Task objective
Print exactly those lines that run from the beginning of the data to the line bearing "return m, nt, nt.nodes, nt.links", inclusive.

[begin Data section]

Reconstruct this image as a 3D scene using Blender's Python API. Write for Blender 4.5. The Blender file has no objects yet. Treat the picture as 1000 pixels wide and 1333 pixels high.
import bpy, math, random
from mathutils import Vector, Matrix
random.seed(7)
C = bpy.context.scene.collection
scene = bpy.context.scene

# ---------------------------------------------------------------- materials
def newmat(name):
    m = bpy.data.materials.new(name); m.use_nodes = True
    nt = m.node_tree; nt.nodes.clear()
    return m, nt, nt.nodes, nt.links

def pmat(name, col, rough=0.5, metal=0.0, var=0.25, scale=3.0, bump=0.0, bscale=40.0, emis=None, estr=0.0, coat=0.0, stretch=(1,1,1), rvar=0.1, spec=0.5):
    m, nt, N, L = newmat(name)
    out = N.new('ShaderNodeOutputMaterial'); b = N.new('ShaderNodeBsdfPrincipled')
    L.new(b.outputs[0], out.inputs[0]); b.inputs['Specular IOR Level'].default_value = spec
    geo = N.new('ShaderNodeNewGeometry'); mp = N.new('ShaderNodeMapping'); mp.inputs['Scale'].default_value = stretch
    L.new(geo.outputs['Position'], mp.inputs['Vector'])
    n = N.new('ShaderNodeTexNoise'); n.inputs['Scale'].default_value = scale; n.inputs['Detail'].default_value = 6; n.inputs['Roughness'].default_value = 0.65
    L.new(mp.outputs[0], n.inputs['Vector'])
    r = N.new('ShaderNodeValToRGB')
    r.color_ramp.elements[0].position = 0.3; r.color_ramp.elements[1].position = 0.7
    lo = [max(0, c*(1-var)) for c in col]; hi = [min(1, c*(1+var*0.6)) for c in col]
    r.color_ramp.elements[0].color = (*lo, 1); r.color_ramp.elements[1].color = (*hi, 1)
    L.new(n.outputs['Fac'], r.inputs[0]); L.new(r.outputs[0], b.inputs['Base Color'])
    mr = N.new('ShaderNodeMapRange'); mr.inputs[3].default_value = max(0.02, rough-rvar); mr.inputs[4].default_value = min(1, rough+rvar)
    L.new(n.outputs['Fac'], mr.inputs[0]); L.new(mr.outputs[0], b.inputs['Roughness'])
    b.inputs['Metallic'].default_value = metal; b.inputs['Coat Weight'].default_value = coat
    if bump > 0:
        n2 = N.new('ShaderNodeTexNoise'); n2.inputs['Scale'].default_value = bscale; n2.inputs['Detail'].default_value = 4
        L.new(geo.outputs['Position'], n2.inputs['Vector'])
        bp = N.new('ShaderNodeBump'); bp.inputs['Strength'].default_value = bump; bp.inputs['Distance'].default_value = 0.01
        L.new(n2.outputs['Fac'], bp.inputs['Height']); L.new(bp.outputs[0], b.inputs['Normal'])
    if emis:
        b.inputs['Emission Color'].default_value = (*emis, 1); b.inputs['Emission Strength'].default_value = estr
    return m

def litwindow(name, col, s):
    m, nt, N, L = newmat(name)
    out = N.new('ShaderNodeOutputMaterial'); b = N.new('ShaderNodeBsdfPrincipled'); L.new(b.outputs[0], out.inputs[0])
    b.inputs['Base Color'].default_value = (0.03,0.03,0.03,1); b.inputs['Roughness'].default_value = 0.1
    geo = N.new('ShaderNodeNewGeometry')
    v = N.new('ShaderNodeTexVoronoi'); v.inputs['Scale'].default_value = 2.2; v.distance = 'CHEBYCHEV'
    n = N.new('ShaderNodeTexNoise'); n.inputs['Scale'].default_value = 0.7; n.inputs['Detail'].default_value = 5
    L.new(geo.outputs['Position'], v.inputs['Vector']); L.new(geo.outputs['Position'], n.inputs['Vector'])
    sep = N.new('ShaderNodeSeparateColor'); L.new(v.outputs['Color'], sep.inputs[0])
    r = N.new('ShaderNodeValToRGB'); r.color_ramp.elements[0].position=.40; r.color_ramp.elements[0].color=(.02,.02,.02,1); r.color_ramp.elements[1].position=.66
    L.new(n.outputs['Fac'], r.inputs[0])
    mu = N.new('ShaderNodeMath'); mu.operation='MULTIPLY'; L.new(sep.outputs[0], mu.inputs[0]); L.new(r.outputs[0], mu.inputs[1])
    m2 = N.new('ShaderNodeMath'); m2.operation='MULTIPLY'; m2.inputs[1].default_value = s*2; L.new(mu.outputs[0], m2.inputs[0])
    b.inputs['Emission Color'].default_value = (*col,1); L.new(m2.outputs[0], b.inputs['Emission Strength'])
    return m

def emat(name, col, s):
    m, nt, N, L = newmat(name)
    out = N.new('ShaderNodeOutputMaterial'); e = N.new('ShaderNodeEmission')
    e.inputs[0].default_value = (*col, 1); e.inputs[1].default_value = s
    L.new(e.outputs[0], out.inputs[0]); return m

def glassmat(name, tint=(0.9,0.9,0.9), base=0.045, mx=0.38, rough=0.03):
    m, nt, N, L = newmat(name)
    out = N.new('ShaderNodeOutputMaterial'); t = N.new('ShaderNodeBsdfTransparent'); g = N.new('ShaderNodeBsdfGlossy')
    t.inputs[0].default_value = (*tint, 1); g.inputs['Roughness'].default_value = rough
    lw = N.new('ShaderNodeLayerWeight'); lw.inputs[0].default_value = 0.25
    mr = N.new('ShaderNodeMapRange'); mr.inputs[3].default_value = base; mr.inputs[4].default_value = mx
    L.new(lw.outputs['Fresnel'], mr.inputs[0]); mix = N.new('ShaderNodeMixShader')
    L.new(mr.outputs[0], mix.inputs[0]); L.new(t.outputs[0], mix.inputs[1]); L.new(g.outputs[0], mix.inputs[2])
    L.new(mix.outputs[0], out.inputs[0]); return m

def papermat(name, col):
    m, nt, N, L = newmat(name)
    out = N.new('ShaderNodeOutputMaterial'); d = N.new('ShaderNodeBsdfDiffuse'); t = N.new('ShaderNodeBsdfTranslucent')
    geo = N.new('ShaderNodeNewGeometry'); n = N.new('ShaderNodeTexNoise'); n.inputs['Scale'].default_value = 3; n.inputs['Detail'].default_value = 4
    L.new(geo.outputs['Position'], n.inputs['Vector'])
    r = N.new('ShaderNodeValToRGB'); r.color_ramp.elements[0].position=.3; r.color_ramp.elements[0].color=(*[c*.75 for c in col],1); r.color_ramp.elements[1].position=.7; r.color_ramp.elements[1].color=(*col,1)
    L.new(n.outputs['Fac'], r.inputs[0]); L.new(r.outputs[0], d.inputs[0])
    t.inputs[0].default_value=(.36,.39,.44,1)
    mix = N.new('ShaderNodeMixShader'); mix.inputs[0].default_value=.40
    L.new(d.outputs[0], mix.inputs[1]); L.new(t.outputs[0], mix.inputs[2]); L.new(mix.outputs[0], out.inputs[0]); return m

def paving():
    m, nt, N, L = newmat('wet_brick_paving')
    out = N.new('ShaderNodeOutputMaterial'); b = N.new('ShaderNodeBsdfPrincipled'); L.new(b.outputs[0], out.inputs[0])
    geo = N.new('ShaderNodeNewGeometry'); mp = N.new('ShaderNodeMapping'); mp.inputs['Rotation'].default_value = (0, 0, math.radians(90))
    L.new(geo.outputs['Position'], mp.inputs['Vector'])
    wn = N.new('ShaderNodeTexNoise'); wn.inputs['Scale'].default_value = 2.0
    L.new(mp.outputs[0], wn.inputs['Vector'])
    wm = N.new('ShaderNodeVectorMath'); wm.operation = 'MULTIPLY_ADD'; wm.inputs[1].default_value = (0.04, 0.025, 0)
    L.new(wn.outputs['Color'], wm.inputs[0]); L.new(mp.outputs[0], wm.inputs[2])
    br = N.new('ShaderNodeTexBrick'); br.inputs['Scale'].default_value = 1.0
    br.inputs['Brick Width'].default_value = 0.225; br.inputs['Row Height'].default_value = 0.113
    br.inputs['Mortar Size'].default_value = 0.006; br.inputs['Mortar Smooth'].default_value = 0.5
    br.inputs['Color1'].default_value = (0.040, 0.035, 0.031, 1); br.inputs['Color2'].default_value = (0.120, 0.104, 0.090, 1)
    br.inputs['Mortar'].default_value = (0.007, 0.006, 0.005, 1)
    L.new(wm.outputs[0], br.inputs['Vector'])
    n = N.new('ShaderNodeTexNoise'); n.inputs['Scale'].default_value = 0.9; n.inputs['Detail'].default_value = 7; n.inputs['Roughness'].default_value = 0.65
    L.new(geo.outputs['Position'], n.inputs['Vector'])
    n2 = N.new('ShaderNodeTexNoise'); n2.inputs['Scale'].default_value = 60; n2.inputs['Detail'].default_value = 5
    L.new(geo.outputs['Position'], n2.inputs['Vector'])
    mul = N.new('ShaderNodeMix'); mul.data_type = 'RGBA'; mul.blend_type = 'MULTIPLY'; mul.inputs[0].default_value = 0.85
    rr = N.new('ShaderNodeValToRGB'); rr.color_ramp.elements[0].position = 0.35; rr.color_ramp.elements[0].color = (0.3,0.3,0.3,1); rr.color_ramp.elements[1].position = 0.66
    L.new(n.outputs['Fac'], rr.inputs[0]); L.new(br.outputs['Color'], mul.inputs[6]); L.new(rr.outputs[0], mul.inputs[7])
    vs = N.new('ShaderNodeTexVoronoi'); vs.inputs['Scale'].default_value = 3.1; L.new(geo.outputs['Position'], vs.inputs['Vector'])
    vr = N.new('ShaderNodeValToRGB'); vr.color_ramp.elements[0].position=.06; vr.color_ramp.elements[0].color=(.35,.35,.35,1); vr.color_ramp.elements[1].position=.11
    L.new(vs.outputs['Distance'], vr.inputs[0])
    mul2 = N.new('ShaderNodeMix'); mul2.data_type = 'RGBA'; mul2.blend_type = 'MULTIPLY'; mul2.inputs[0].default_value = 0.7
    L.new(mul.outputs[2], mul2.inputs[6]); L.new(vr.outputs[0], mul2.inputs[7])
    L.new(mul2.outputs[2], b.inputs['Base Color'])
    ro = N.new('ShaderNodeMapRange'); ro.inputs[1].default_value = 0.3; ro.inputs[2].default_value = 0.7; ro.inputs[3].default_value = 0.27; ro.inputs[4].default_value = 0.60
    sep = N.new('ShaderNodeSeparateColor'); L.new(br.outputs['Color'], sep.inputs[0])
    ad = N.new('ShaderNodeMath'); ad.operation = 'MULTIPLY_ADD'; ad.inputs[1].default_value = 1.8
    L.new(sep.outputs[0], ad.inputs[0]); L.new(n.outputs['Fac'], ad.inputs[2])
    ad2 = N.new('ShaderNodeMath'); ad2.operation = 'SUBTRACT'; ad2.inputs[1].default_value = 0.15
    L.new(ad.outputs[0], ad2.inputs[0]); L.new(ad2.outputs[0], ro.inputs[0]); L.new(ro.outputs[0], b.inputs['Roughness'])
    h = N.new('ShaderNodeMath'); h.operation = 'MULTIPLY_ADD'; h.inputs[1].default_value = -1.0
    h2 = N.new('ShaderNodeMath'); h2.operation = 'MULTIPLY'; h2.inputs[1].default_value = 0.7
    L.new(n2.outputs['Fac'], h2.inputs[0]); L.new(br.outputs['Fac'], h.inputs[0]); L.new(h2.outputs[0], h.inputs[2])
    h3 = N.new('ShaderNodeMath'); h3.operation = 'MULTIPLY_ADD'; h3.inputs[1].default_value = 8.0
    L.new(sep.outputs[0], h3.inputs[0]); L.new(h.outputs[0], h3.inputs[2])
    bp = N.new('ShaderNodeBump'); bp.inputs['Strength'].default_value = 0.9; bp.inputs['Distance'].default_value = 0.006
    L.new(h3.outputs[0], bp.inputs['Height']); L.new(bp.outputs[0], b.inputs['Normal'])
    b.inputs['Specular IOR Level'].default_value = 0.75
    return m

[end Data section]

Full answer
Reconstruct this image as a 3D scene using Blender's Python API. Write for Blender 4.5. The Blender file has no objects yet. Treat the picture as 1000 pixels wide and 1333 pixels high.
import bpy, math, random
from mathutils import Vector, Matrix
random.seed(7)
C = bpy.context.scene.collection
scene = bpy.context.scene

# ---------------------------------------------------------------- materials
def newmat(name):
    m = bpy.data.materials.new(name); m.use_nodes = True
    nt = m.node_tree; nt.nodes.clear()
    return m, nt, nt.nodes, nt.links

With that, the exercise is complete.